Interactive spaces. In a network approach, building place-based community shapes new places and forums for “bumping up” time. In a network, you want to create as many opportunities for people to bump up against one another as possible. This is advantageous to information sharing and relationship building. The problem is that opportunities that are too contrived or controlled diminish our critical ability to choose. But we can redesign the spaces and interactions that exist to be more conducive to peer-to-peer connections. Informal time can be programmed into meetings and events. Spaces can be redesigned to encourage intimacy. In many ways, the stoop, the sidewalk, the street, the alley, the next corner are the toughest frontiers for community building in dense urban areas.
Diversity of people and choice. In a network environment, the power of connection is directly related to the diversity of its membership and choice. The network organizer intentionally launches such connections through diverse activities—programs, issues, projects—to attract a variety of people and offer a range of choice for involvement. Organizers also intentionally shape many levels of engagement, enabling and encouraging members to get only as involved as they want to be at any given time.

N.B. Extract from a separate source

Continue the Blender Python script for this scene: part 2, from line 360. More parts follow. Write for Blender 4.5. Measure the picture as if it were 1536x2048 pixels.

Using collective and aggregate power. A network environment exploits two kinds of accountability and mobilization mechanisms in order to (1) decide what is valuable to the members, (2) establish values and norms, and (3) articulate demand and move to collective action. Most CBOs and community-building activities rely on the deliberation of small numbers of people to establish credibility and make decisions. The network allows for that to happen as well but creates another dimension: the aggregate articulation of demand. As in a market environment, the network looks at the decisions (i.e., choices) that members make in order to understand what is valuable and what is needed moving forward. Also, the network can act like a consumer collective and use collective demand to shape the services that are available to struggling families. A network community-building approach invests in ways to “listen” to the network effectively to see and hear what members are doing with their time and energy and to understand what members want and value. An effective ability to track network activity is necessary to wield aggregate power.
There is latent power and effectiveness in urban communities that can be unleashed by the potency of robust networks of relationships. New thinking and practices must embrace rather than fear or ignore the challenge of rebuilding civic life. While cellular-level relationships are indeed built one by one, networks of relationships can grow exponentially if community builders and their allies stop worrying about defining the community and get busy in building it.